§ **Short task**
Report, word for word, every line of the material that contains "objects".

— start Material provided —

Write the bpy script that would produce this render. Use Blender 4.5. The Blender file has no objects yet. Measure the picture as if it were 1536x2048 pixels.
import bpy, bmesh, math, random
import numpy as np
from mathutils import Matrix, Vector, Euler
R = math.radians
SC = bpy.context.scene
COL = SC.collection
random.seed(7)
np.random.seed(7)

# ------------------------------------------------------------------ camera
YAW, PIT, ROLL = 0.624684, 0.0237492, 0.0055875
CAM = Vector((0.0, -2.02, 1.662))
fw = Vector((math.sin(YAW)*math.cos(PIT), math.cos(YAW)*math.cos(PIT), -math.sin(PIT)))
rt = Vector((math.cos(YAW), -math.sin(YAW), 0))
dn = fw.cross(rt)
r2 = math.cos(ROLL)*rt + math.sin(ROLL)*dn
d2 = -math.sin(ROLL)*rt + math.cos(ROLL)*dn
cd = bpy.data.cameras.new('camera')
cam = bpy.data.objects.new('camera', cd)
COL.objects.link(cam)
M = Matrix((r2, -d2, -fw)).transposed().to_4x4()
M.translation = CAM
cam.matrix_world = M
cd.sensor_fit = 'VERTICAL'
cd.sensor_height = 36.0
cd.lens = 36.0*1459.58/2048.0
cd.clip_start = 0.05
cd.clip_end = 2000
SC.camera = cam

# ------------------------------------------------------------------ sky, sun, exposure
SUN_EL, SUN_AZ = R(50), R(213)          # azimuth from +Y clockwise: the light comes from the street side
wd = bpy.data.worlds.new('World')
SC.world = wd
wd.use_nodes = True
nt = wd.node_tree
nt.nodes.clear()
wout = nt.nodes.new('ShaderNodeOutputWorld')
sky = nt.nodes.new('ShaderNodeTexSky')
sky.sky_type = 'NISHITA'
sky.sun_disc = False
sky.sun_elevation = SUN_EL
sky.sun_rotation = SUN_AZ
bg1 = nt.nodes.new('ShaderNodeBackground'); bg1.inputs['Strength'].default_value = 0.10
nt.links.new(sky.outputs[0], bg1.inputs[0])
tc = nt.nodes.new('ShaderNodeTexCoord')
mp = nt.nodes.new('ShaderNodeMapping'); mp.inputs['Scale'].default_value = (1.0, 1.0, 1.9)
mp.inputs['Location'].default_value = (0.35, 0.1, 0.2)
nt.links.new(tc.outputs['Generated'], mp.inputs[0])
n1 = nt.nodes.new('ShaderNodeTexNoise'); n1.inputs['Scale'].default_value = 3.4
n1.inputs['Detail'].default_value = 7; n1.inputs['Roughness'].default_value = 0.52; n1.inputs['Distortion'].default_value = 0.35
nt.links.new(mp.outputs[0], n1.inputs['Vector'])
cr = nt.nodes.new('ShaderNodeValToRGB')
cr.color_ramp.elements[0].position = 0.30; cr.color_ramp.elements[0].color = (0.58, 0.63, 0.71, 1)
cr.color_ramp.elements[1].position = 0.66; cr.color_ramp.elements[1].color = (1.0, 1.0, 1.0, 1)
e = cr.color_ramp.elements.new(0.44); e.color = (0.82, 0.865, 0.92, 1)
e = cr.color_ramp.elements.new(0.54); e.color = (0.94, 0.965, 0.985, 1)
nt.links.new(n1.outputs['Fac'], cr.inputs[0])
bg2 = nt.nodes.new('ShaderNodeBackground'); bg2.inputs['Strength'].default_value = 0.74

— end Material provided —

§ **Task answer**
Write the bpy script that would produce this render. Use Blender 4.5. The Blender file has no objects yet. Measure the picture as if it were 1536x2048 pixels.
cam = bpy.data.objects.new('camera', cd)
COL.objects.link(cam)